My work weaves together the natural world and the marks humans leave upon it. I explore ecological processes alongside the degrading effects of human activity during the Anthropocene, Tracing the tension between violent colonial histories and climate change, both impacting the social and environmental landscapes we inhabit today, and the ongoing resiliency of the organic world. I assert that land is culture that it holds memories and reflects the interconnected expressive lives of humans, animals, waters, and more-than-human beings.

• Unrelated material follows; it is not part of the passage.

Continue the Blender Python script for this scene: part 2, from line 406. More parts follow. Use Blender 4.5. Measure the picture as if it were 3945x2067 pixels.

My relationship to place and to the people around me is shaped by long histories, inherited narratives, and patterns of storytelling. As a German, Polish, and American woman born in Boston, MA and raised in Ann Arbor, MI, on land long stewarded by the Bodéwadmi people along the Huron (Wyandot) River, I recognize myself as both shaped by and implicated in systems of migration, capital exploitation, and settler colonialism. Within that tension, I see creative practice as necessary: a space for mourning, forming bonds, imagining repair, joy, and building allyship across positionalities and across more-than-human life.
Clay is central to this inquiry. As an ancient medium born directly from the earth, clay carries both function and beauty. It is cyclical, malleable, and demands patience. Until it is fired, it remains responsive shaped by touch, pressure, water, and time. Working with clay calls me back to the earth; its surfaces hold patterns and marks reminiscent of erosion, sediment, roots, and waterways. The material itself insists on relationship.
My sculptures and installations integrate organic materials such as rocks and bark, and industrial materials, glaze and metals interrogating the tensions and grief present in our vibrant material word, analogous to the expansive social world. I explore how we imagine the natural details around us and how we process our sense of place. Physical forms allow for a layered, visual, embodied understanding; an opportunity to flex perception and hold multiple perspectives at once. By blending creative practice with interdisciplinary research, reflection, and visualization, I seek to open mental space to witness a hopeful and honest picture blending life, history, position, responsibility, and possibility.